CEMS 2026
The 2026 Context and Episodic Memory Symposium (CEMS) will take place at the Study at University City hotel on May 28-29, 2026.
Venue and Hotel Reservations
Register for the hotel here.
The venue for CEMS 2026 is at The Study at University City, located in Philadelphia, Pennsylvania. Click here to view the location on Google Maps.
The exclusive rate for our attendees is $309 per night (Tax not included in listed price).
Please make sure to book by April 28th.
Tentative Schedule
| Thursday (May 28, 2026) | Friday (May 29, 2026) | ||
|---|---|---|---|
| 8:20 AM | Breakfast & Registration | 8:20 AM | Breakfast & Registration |
| 8:50 AM | Introductory Remarks | ||
| Spoken Session 1 | Spoken Session 3 | ||
| 9:00 AM | Sean Polyn (Vanderbilt University): Capacity not required: A long-term memory model that exhibits key signatures of working memory | 9:00 AM | Jessica Wachter (University of Pennsylvania): Associative learning and representativeness |
| 9:20 AM | Morgan Barense (University of Toronto): Sleep-driven transformation of autobiographical memory | 9:20 AM | Lyulei Zhang (University of Melbourne): A single mechanism underlies the forgetting of semantic and structural representations in recognition memory |
| 9:40 AM | Eitan Schectman (University of California - Irvine): Memory consolidation of interacting memories during sleep | 9:40 AM | Jeffrey Zacks (Washington University in St. Louis): Semantic knowledge and hierarchical event structure can scaffold memory for temporal order in younger and older adults |
| 10:00 AM | Kevin Darby (Florida Atlantic University): Disentangling retrieval of general and specific object representations through mouse-tracking and computational modeling | 10:00 AM | Berna Güler (Sabancı University): Mechanisms of event segmentation: Contextual stability during events and working memory reactivation at boundaries |
| 10:15 AM | BREAK | 10:20 AM | Aditya Upadhyayula (Washington University in St.
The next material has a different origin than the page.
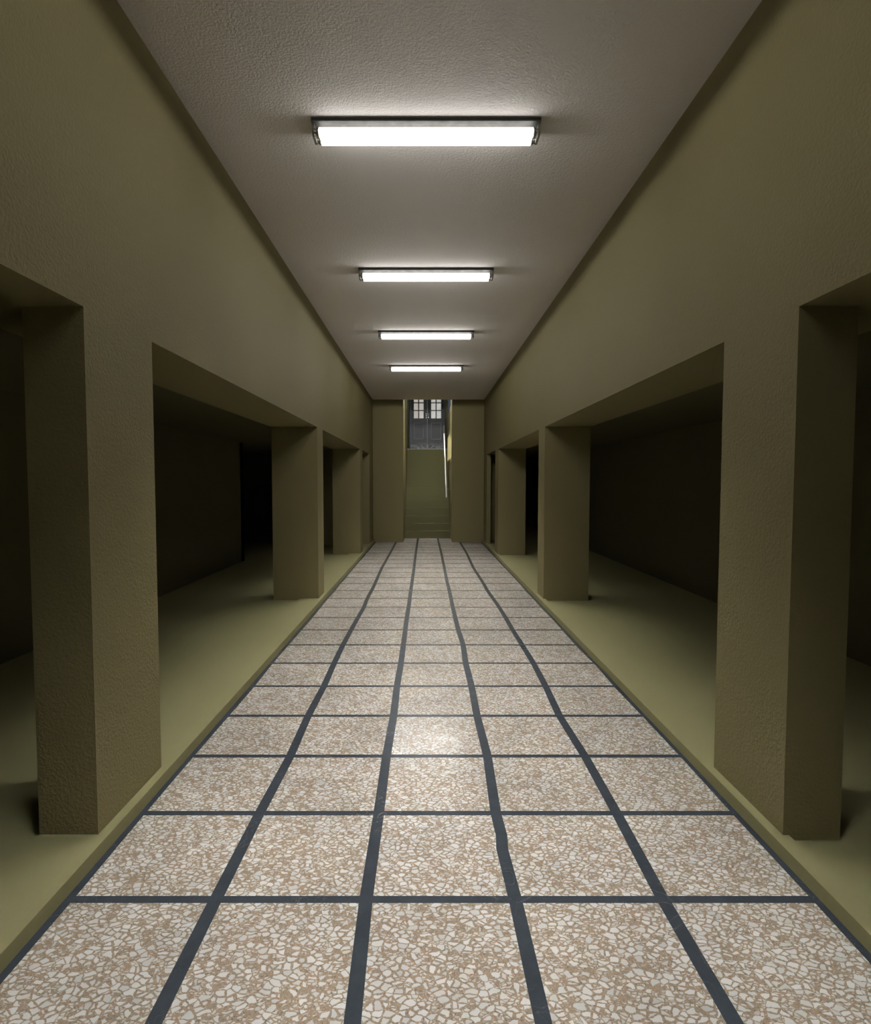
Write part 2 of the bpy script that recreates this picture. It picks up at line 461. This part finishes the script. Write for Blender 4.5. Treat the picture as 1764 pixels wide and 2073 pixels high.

Louis): Key moments synchronize brain activity during comprehension, support later recall, and scaffold narrative meaning |
| 10:30 AM | Poster Session 1 | 10:35 | BREAK |
| 10:35 | Poster Session 3 | ||
| 12:15 PM | LUNCH | 12:30 PM | LUNCH |
| Spoken Session 2 | Spoken Session 4 | ||
| 1:25 PM | Soroush Mirjalili (University of Oregon): Hippocampal transformations occur along dimensions of memory interference | 1:30 PM | Sudeep Bhatia (University of Pennsylvania): Search through memory structure |
| 1:45 PM | James Kragel (University of Chicago): Gaze-locked hippocampal disruption impairs memory formation | 1:50 PM | Pernille Hemmer (Rutgers University): A hierarchical Bayesian model for spatial recall |
| 2:05 PM | Bradley Lega (UT Southwestern): A proposed model of hippocampal longitudinal differentiation | 2:10 AM | Neal Morton (University of Wisconsin - Milwaukee): A distributed context maintenance and retrieval model of temporal and semantic structure in episodic memory |
| 2:25 PM | Dale Zhou (University of California - Irvine): A compressed code for memory discrimination | 2:30 AM | Weizhen Xie (University of Maryland - College Park): Shared semantic structure shapes consistent memory across people |
| 2:45 PM | Ruoyi Cao (Thomas Jefferson University): Frequency- and phase-dependent effects of theta stimulation on verbal memory in humans | 2:50 AM | Omri Raccah (Yale University): Distinct paths to false memory revealed in hundreds of narrative recalls |
| 3:00 PM | BREAK | 3:05 PM | BREAK |
| 3:15 PM | Poster Session 2 | 3:15 PM | Poster Session 4 |
| 5:00 PM | End | 5:00PM | End |
Registration
Click here to register
Early registration deadline: April 15
Early registration prices:
- $340 for non-faculty
- $415 for faculty
Late registration deadline: May 10
Late registration prices:
- $440 for non-faculty
- $515 for faculty
Conference registration included breakfast, lunch, and refreshments on all conference days.
Cancellations before May 10 will be refunded, subject to a 10% cancellation fee. We apologize that we will not be able to provide refunds after May 10.